Once you have a rectangle, smear about a tablespoon of the melted margarine over the dough; sprinkle cinnamon sugar liberally over that, going as far to the edges as you can (but again, it’s not rocket science, so don’t worry about being too precise here). Using both hands, roll the dough length-wise (i.e. start rolling one of the long sides towards the opposing long side. Gosh, there should be an easier way to explain this….you want a log that is the longer length, so a 12-15 inch log rather than a 6 inch log. Got it?). Again, you might get all stressed that this rolling thing is not going to work, since the dough is kind of sticky. Don’t worry. You might have a few little tears but keep rolling, using both hands at once so that the dough doesn’t pull back. Any tears will correct themselves in the end.

Slice into 1/2-3/4 inch slices, approximately. Place on a rimmed cookie or baking sheet, with one of the cut sides (cinnamony sides) up. Leave some space between each roll because they will puff up while baking. If you use an unrimmed sheet, the cinnamon-sugar might ooze out and fall onto your oven floor, causing an icky burning smell.

Bake at 350 for about 20-25 minutes, until golden and no longer moist on top.

Mix frosting ingredients; you want the frosting not too runny; thick enough that it will stay on the rolls instead of dripping off (but some drips are good), but runny enough to spread.

When they come out of the oven, frost with the frosting. Cool in the pans. Enjoy.

These would also be good with orange icing (using OJ instead of soy milk in the frosting) but alas, we did not have any OJ on hand.
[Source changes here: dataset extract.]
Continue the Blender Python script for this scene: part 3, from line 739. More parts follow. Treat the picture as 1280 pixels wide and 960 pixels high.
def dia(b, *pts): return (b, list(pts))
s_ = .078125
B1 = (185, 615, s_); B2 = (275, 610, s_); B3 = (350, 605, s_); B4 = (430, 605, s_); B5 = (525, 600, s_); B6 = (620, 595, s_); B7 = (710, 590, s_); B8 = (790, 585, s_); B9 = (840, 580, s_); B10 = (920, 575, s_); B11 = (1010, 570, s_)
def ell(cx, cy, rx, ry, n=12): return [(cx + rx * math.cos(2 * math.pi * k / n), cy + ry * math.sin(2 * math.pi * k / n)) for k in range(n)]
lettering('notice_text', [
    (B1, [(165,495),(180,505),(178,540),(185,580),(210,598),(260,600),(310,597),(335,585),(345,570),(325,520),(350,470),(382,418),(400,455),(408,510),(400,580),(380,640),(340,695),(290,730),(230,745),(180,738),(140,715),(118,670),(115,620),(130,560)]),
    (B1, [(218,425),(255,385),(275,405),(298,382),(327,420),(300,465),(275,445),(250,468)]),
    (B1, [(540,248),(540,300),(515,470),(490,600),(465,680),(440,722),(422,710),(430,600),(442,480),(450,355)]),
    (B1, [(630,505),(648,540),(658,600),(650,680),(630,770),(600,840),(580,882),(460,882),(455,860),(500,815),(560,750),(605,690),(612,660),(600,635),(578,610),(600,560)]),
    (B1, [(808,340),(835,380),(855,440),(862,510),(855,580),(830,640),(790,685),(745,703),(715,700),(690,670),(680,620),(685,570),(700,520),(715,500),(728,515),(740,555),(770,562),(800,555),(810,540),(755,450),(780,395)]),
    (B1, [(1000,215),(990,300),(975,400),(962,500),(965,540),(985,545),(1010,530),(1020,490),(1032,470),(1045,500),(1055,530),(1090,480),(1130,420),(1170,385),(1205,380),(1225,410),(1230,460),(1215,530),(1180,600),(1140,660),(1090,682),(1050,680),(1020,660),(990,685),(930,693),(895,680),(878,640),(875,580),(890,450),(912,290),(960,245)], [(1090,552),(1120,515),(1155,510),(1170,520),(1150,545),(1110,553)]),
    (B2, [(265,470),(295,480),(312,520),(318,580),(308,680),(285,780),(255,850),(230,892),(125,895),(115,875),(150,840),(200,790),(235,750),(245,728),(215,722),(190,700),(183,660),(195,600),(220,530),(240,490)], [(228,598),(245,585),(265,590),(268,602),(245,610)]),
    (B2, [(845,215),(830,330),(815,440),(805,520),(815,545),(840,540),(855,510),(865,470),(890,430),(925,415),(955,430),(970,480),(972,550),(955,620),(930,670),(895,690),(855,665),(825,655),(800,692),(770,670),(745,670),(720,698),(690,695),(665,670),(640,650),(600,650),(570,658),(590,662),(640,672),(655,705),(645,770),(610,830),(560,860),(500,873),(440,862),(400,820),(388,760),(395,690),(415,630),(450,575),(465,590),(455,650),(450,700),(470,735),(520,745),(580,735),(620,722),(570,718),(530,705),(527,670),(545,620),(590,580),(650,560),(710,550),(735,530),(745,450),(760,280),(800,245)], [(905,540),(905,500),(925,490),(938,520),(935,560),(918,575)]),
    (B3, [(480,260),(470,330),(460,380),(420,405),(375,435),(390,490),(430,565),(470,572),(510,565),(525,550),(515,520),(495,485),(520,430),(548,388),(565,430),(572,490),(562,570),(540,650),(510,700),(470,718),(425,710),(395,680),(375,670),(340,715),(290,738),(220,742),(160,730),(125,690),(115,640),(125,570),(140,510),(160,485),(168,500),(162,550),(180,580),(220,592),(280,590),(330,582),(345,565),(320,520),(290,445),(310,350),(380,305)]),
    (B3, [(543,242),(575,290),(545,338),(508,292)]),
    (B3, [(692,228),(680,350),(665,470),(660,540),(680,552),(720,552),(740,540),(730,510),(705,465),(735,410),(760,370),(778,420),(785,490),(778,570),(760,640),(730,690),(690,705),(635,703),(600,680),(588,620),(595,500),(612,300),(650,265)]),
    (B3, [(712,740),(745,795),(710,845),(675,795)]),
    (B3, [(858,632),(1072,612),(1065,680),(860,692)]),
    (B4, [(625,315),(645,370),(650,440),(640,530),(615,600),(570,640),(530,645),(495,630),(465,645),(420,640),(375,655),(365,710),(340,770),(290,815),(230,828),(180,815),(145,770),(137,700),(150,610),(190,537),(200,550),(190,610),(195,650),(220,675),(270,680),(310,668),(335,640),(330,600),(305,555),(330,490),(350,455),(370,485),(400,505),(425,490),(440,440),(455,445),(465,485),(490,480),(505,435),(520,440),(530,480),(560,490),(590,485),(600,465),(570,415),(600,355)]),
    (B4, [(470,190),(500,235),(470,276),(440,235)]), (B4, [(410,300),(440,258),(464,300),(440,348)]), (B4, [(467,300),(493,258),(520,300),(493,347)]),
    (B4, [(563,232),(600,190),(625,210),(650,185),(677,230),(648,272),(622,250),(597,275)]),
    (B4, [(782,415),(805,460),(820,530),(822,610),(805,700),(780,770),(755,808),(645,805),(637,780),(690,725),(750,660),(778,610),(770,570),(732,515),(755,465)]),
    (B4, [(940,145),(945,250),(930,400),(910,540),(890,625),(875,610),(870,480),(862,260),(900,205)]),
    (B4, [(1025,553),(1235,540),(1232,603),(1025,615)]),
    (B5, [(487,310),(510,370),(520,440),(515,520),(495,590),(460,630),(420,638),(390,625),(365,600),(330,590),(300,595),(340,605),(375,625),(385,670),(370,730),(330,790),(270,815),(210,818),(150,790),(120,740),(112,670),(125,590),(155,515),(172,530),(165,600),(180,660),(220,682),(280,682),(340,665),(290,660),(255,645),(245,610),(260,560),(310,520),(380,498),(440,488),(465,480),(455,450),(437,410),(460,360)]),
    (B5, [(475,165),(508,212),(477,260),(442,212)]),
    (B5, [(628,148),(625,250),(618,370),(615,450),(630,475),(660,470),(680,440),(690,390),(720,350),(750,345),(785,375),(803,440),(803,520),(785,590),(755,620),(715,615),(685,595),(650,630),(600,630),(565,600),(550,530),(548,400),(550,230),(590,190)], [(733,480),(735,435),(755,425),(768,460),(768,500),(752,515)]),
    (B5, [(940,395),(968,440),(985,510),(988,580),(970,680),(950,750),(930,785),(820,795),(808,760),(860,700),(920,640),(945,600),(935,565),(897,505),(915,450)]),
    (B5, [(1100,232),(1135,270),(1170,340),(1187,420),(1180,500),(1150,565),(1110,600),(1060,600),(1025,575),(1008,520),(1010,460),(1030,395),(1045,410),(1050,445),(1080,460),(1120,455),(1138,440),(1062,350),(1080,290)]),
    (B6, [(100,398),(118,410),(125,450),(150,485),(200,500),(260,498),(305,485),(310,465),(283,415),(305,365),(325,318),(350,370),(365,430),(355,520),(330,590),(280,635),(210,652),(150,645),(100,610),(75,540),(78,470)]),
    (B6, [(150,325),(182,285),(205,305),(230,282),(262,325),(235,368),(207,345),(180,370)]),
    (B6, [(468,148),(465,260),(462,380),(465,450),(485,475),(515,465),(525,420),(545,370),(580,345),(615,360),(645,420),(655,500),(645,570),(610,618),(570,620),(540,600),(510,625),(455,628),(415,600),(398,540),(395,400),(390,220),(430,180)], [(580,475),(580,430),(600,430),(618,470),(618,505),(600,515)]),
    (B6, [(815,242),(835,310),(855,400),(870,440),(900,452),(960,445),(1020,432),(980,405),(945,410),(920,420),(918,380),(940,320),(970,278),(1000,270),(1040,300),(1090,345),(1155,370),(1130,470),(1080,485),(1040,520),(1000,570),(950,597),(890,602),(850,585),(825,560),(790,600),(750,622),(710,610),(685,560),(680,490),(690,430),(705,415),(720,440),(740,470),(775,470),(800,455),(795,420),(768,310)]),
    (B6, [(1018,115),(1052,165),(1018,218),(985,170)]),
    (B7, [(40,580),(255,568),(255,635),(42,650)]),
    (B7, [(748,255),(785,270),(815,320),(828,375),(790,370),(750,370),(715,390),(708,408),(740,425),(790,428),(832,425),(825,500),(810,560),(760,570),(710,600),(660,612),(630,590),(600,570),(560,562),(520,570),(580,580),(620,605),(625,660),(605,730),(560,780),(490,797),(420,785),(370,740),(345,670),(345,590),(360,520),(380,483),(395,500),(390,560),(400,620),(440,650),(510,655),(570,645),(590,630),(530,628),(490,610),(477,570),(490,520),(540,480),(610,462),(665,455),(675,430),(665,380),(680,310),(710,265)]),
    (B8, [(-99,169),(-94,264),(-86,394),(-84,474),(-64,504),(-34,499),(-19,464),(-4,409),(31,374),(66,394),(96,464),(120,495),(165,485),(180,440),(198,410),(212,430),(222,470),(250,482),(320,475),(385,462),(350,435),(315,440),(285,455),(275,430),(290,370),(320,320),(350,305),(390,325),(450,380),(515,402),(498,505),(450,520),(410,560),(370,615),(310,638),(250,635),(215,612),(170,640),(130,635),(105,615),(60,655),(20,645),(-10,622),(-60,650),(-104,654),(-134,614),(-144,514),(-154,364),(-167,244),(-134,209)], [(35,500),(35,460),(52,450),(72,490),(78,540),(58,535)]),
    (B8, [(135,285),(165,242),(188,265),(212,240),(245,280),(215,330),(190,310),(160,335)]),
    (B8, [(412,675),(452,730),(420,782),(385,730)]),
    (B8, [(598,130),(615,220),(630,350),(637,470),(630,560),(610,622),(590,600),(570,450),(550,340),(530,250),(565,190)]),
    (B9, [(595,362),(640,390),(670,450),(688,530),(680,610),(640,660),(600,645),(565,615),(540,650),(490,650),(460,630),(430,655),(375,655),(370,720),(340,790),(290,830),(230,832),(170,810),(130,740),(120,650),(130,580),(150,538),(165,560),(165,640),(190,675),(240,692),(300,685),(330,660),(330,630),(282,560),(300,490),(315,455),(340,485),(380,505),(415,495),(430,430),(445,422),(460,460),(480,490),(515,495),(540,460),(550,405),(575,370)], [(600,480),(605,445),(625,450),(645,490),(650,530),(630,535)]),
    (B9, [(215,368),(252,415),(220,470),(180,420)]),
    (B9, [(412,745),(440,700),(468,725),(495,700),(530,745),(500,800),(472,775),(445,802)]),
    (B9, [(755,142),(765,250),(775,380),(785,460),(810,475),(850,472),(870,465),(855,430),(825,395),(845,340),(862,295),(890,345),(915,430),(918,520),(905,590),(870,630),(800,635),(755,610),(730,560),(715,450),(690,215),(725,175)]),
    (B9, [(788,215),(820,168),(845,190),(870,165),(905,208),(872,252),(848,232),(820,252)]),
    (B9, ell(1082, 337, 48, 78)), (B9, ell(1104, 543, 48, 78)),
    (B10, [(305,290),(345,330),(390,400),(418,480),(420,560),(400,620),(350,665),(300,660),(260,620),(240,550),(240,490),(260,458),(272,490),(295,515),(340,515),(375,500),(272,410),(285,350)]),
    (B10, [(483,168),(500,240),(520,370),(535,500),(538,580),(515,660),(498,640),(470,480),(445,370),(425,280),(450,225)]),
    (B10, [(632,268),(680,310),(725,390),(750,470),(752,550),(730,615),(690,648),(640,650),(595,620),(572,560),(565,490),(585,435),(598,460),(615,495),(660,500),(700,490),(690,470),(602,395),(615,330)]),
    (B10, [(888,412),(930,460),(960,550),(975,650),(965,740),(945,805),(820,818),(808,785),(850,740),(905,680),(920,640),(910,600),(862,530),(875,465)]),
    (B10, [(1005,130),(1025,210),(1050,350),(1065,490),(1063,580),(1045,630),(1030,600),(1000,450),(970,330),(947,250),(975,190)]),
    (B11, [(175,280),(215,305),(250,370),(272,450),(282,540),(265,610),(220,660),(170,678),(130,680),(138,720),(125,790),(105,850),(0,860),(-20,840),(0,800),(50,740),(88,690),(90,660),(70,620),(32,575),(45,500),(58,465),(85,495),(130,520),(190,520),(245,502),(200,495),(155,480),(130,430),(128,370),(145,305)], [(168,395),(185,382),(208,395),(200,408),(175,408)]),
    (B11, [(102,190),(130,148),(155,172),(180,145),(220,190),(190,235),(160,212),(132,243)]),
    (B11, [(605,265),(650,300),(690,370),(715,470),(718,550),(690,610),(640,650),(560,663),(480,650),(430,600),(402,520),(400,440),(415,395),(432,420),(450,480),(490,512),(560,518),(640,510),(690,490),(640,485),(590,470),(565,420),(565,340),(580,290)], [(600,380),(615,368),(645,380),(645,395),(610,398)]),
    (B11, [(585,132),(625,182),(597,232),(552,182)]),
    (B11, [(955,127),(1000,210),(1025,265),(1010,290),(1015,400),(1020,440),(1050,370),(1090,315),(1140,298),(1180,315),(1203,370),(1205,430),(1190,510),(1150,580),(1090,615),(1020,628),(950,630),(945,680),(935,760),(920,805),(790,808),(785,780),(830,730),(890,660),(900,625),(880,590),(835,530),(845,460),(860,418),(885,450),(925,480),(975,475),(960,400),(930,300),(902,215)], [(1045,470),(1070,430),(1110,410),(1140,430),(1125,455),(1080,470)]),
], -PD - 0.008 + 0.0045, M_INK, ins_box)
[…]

Question: if you’re an exerciser, do you use an Ipod when working out? I got through my first marathon and first 2 half-marathons without an Ipod (for either the races or training). Now, however, I’m pretty darn dependent on my Ipod. I can survive without it for shorter runs, but those lonely country roads get awfully long without some music or podcasts to accompany me. Is anyone similarly addicted? I read about the beauty of being alone with one’s thoughts during a run; I love that idea in theory, but in practice, it only works for me for about the first 5 miles.